Lokko was first appointed visiting African Scholar at the University of Cape Town upon her return to South Africa. Tired of “Europe’s hand-me-downs”, Lokko, in partnership with the University of Johannesburg, established the Graduate School of Architecture (GSA) in 2014/2015 and became the director of School. The GSA, modelled after the Graduate School of Design at Harvard University and London’s Architectural Association, is the only school in the continent committed to post-graduate architecture education and the first one offering Unit System way of teaching.
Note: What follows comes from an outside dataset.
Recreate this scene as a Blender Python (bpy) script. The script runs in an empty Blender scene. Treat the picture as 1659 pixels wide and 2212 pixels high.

In 2015, she became head of the newly established Graduate School and Associate Professor of Architecture at the University of Johannesburg. She founded the GSA at a time of political imperatives in South Africa and witnessed the large-scale student protests, with the uprising conscious of national identity in postcolonial South Africa. In June 2019 she was named as dean of the Bernard and Anne Spitzer School of Architecture at the City College of New York but has recently resigned citing a crippling workload and a lack of empathy for black women.